The Economist thinks it's not. It calls tax deduction allowed to interest payments "the great distortion". It estimates tax revenue forgone on this at 3% of GDP in Euope and 5% of GDP in the US. But this is not the only damage it causes, the journal says. The bigger problem is that it gets individuals and companies to build up leverage, and this renders economies fragile- as happened in the sub-prime crisis.

What do we make of these arguments? Well, the Economist's arguments haven't really been couched in precise terms. There are two components to the question. The first is: should interest be tax deductible? The answer is, yes, for the simple reason that interest is an expense- and there's no reason why it should be treated differently from other expenses. Besides, as economist Tyler Cowen points out, if companies did not have incentives to take on debt, they would use cash for all expenditure. They wouldn't have cash hoards as a result and would go bankrupt more easily. Thirdly, tax deduction of interest expense and tax paid on interest earned are two sides of the same coin- what you save by tax deduction, you pay as tax on your savings, subject to inefficiencies in the system.

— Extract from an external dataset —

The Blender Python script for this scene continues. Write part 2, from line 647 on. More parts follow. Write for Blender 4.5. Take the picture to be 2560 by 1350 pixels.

It's the second part of the question that is more important: should debt be taxed differently from equity? The higher tax shield on debt gets companies to use more debt than they would otherwise. It is this that renders them more vulnerable. The Modigliani-Miller proposition 1 says that, in the absence of taxes, it doesn't matter whether a company uses debt or equity. Once you introduce differential tax rates for debt and equity (with debt treated getting a higher tax shield), debt is advantaged over equity. This is where the distortion arises.

When we look at the real world, however, we finds lots of 100% equity companies but no 100% debt companies. The best performing companies, such as Apple and Microsoft or, for that matter, Infosys in India, don't bother to avail of the tax shield on debt. Why? Because they are run so efficiently - in terms of their market cap- that they couldn't be bothered with the tiny addition to market cap that debt would confer.

For companies that aren't run as well, however, the addition to market cap provided by the debt tax shield does matter. If we made the companies fully reliant on equity, there would be a cost to shareholders. Either shareholders must accept a lower return- which would limit companies' access to equity- or consumers must pay a higher price. The economy suffers as a result.

The really big distortion is in banking.There, leverage is 33:1 or even higher because of the implicit safety net given to banking. But the answer to this problem is not eliminating the tax shield on debt but finding ways to limit the safe net for banks!